1. Be Proactive
Asked how projected student population declines may affect support for educational technology funding, Adam Phyall III, director of professional learning and leadership at All4Ed, quoted longtime K–12 technology director Donna Williamson: “This train is coming, but we’ve got to get in front of it and call it a parade.”
“My first piece of advice for technology directors is to get ahead of this,” Phyall says. “Enrollments are tightening, and the national viewpoint on edtech and technology is in flux right now. To be able to read that and act proactively rather than reactively on deployment of our devices and related needs, we have to lead with our kids.”
2. Tie Technology Tightly to Student Success
“If projects aren’t directly tied to our achievements or student success, then we can put them on the chopping block,” Phyall adds. “If we do need it, then we have to look at tightening the budgets on the things that sit furthest away from student achievement and success.”
Time-strapped teams can turn to artificial intelligence (AI) to quickly make sense of the numbers, Phyall also advises, and gain a better understanding of which tools are working and how they can be tied directly to student outcomes.
“We need to be able to tell the story of what we’re doing with what we have, and how detrimental budget cuts would be to our efficiency,” he says. “I never told my superintendent, ‘No, we can't do this.’ Instead, I always gave him options and let him know what the consequences would be — good, bad, indifferent — based on my best research. If you don’t do that, then people find a way at the end of the day to say you need to do more with less.”
3. Wherever, Whenever Possible: Plan Ahead
In many K–12 districts, navigating ever-changing numbers of students and forecasting educational technology funding in the face of uncertainty is simply a way of life.
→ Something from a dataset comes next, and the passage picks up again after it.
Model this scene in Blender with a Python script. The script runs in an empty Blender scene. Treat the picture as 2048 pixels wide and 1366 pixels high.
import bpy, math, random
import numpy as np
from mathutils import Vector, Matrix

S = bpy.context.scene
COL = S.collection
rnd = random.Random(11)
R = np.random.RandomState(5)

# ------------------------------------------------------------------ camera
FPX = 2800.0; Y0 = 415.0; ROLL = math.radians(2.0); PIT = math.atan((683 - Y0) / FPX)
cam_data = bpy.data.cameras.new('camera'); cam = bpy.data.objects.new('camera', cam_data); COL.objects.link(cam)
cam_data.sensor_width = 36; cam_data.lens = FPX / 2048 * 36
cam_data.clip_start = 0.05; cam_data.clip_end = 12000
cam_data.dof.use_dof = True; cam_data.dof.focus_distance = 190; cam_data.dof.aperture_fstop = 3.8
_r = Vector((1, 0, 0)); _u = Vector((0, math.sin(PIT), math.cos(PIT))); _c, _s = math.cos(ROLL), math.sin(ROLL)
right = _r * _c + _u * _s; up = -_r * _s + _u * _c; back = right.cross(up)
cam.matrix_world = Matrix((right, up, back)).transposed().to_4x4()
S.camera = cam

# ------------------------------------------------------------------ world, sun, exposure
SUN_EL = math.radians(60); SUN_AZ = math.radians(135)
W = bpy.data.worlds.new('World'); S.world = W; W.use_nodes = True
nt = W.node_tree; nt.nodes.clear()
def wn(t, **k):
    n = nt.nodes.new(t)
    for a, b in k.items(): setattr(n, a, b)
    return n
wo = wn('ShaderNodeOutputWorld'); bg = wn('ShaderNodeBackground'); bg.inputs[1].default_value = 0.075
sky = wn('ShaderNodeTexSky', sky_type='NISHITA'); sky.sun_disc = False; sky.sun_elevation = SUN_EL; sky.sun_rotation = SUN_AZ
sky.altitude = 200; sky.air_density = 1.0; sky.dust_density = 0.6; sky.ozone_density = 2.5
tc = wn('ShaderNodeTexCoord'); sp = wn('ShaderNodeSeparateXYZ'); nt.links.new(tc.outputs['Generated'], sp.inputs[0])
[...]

Jeremy Owoh, superintendent of Jacksonville North Pulaski School District, sees wide fluctuations of student numbers year to year as a result of school choice. When his district was carved out of an existing public school district 10 years ago, leadership backed a tax millage increase to cover the construction of new buildings, a competitive schedule for teacher and administrative salaries, and a consistently dedicated amount to fund technology. As soon as the new buildings opened, district leaders also saw an opportunity to enact a technology refresh plan, setting the wheels in motion for technology budget support for regular refresh cycles.
“In this current state, with the fluctuation of funds at the federal and state levels, and even at the local level because of students who come and go as a result of school choice, we continue to plan strategically around how we’ll move our district forward by providing innovative technology, innovative instruction, teaching and learning for students, and professional development for our staff members,” Owoh explains. “We have been planning this shift for almost two or three years because we saw how the landscape was changing.”
As generative AI and other technologies evolve, early work with ISTE leaders helped the district build a foundation and infrastructure capacity to innovate and ensure Jacksonville North Pulaski wouldn’t be left behind. Owoh and teams of district educators, including teachers, counselors, assistant principals and the assistant superintendent, all attend ISTE + ASCD conferences together to learn as a team. This powers ongoing conversations on how “to build the right instructional setting and curriculum for our staff, so they can in turn build the right environment at the school level, in the classroom level,” Owoh says.